> I think that Grant got tarred as a failed president precisely
> because of his efforts, to enfranchise the freedmen after
> the Civil War and to deal justly with the American
> Indians, were not exactly overwhelmingly popular
> in his day, nor for a long time afterwards.
>
I'm glad to see somebody making this case. It's a thing I've long suspected but been too lazy to research.
I like Grant, personally. I don't mind his drinking, since I enjoy a wee dram from time to time, myself. There's that famous story about somebody going to Lincoln and complaining that Grant drank too much. Lincoln is supposed to have replied, Find out what brand he drinks and send a case of it to all my generals.
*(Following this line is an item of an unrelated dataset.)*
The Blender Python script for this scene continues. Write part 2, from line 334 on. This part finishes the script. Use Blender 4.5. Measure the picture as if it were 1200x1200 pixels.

I think I remember reading, years ago, that Grant's rather imposing tomb up the street from me was largely paid for by small contributions from Black folks in New York who cherished the "star-spangled sot's" memory. Fools, no doubt, far more easily taken in than a man of principle like Carl Remick.
Henry James, returning to the States after many years' exile, wrote a mildly interesting travelogue called The American Scene. I'm not a huge James fan, but I like reading about my nabe, and here's what James has to say about Grant's tomb:
"I shall in fact always remember that icy hour, with the temple-crowned headlands, the wide Hudson vista white with the cold, all nature armor-plated and grim, as an extraordinarily strong and simple composition: made strong and kept simple as for some visit of the God of Battles to his chosen. He might have been riding there, on the north wind, to look down at them, and one caught for the moment the true hard light in which military greatness should be seen. It shone over the miles of ice with its lustre of steel....
"Here, if ever, was a great democratic demonstration caught in the fact.... The tomb of the single hero... presents itself in a manner so opposed to our common ideas of the impressive, to any past vision of sepulchral state, that we can only wonder if a new kind and degree of solemnity may not have been arrived at in this complete rupture with old consecrating forms.
"The tabernacle of Grant's ashes stands there by the pleasure-drive, unguarded and unenclosed, the feature of the prospect and the property of the people, as open as an hotel or a railway station to any coming and going.... One must leave the tomb of Grant with the simple note that if it be not one of the most effective of commemorations it is one of the most missed. On the whole I distinctly 'liked' it."
Gotta love the quotes on "liked." But I "like" it too, and as noted, I quite "like" the guy who is buried in it.